Himalaya : le terrible sauvetage d’Elisabeth Revol
Écrit par Jonathan PIRIOU sur janvier 28, 2018
En difficulté dans la descente du Nanga Parbat, l’alpiniste française a dû faire un choix intolérable mais nécessaire : abandonner son coéquipier, Tomasz Mackiewicz dans un état désespéré, pour tenter de sauver sa propre vie. Elle a été secourue par deux Polonais, qui ont réalisé une ascension extraordinaire.Elisabeth Revol est vivante et hors de danger. L’himalayiste drômoise de 37 ans, très expérimentée, a été héliportée dimanche après-midi depuis le pied du Nanga Parbat (8 126 mètres d’altitude, Himalaya pakistanais) jusqu’à la capitale pakistanaise, Islamabad. Elle souffre de sévères gelures aux orteils et aux mains mais était debout à son arrivée sur le tarmac, solide encore. Elle s’est arrachée de justesse au géant himalayen, après quatre jours d’une descente cauchemardesque, dans des conditions hivernales terribles et avec l’aide d’une équipe d’alpinistes polonais venus à son secours.
Elle venait de réussir la seconde ascension hivernale du Nanga Parbat, l’un des 14 sommets himalayens de plus de 8 000 mètres, réputé pour sa difficulté technique, en compagnie de l’alpiniste polonais Tomasz Mackiewicz, 43 ans, lui aussi chevronné. Jeudi, à 19 heures, alors qu’ils sont en train de redescendre, elle lance via téléphone satellite une alerte : ils sont en difficulté, très haut encore, à 7 450 mètres. Tomasz est en mauvais état : ophtalmie des neiges, gelures.
Décision salutaire
Vendredi matin, Elizabeth donne des nouvelles à Ludovic Giambiasi, son routeur-logisticien depuis Gap (Hautes-Alpes). Elle a réussi à parvenir, avec Tomasz Mackiewicz, à l’altitude de 7 280 mètres, où ils se sont terrés pour la nuit. Tomasz va toujours plus mal, il semble développer des œdèmes pulmonaires et cérébral, stade ultime du mal des montagnes. Sa situation est désespérée.

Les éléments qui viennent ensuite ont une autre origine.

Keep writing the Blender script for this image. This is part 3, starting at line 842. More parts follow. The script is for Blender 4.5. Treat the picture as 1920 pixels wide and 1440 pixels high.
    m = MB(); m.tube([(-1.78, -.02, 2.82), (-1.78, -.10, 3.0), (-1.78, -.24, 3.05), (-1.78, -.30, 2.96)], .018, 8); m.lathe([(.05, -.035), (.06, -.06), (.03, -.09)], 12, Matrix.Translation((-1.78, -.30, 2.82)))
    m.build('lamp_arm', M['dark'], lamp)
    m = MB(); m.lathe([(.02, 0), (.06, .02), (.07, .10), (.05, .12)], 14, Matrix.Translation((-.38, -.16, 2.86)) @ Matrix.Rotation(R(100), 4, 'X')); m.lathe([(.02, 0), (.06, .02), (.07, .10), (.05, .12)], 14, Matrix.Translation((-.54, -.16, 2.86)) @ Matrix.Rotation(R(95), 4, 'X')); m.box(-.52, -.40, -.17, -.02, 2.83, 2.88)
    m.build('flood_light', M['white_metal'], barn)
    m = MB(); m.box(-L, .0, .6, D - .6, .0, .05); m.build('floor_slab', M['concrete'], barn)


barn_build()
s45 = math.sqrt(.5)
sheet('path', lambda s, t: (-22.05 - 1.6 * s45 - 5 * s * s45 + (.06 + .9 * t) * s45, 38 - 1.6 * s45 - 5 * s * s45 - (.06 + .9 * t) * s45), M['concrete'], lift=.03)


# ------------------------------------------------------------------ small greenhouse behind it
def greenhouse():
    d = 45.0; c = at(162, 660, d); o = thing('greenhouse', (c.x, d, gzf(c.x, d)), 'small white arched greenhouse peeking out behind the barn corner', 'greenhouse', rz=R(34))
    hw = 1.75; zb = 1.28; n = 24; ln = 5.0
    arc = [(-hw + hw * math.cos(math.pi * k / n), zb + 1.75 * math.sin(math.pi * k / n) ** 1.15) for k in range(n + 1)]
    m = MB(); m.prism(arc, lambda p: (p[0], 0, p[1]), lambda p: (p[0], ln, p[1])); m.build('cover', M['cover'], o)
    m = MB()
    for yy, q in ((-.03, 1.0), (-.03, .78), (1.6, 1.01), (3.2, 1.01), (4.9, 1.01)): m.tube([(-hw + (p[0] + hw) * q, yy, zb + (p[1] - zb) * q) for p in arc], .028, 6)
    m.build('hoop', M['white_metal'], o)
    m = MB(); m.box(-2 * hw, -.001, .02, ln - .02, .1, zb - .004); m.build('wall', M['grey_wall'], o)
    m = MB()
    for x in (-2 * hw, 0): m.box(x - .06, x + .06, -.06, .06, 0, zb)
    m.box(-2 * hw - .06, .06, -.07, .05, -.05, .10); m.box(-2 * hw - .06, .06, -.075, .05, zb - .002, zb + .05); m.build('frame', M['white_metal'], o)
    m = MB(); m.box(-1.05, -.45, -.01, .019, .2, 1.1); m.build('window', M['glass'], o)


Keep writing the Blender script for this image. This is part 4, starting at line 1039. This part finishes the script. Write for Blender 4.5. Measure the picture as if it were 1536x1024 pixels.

Elisabeth doit prendre une décision intolérable et pourtant salutaire : abandonner Tomasz pour tenter de sauver sa peau. A cette altitude, dans ces conditions hivernales, il n’y a rien qu’elle puisse faire pour son compagnon. Elle-même est en train geler et de s’affaiblir. Même si un hypothétique secours parvenait jusqu’à l’altitude de 7 200 mètres, elle ne serait d’aucune aide. L’himalayisme est rythmé par ce genre de décisions ; tous ceux qui grimpent là-haut, et plus encore la poignée qui se consacre à l’himalayisme hivernal, le savent et l’acceptent. Il faut descendre. Elisabeth se lance, sans tente, sans nourriture, et sans aucune certitude qu’elle parviendra à survivre. Elle désescalade jusqu’à la nuit et s’abrite tant bien que mal.
«Danger extrême»
Samedi matin, nouveau message : elle est à 6 700 mètres, «elle a des gelures sévères sur 5 orteils du pied gauche», mais «est entièrement lucide». Elle va reprendre sa descente. Une campagne de financement participatif pour l’affrètement des secours héliportés a été lancée. En moins de 24 heures, 60 000 euros sont réunis. L’élite de l’himalayisme polonais est sur un autre 8 000 pakistanais, le K2. Ils sont acclimatés à la haute altitude et prêts à voler au secours de leurs camarades en perdition. Ils sont déposés samedi en fin d’après-midi au pied du Nanga Parbat, le plus haut possible. L’hélicoptère ne peut monter à l’altitude où Tomasz est en train d’agoniser. Deux ténors de l’alpinisme, Denis Urubko et Adam Bielicki, démarrent à la nuit tombante. Ils réalisent une ascension extraordinaire, à bride abattue, sur un terrain très difficile. Dimanche à deux heures du matin, ils rejoignent Elisabeth.
A quatre heures du matin dimanche, ils prennent une décision annoncée par Ludovic : «Urubko et Bielecki vont redescendre avec Elisabeth. Le sauvetage de Tomasz est malheureusement impossible – les conditions météorologiques et l’altitude mettrait la vie des sauveteurs dans un danger extrême. C’est une décision terrible et douloureuse. Notre tristesse est immense.» Dimanche matin, Elisabeth et ses sauveteurs rejoignent le pied de la montagne, où un hélicoptère les attend. Les nuages s’amoncellent, une tempête est annoncée. Elle se chargera d’ensevelir Tomasz Mackiewicz sous le Nanga Parbat, son ultime 8 000 réussi en hiver.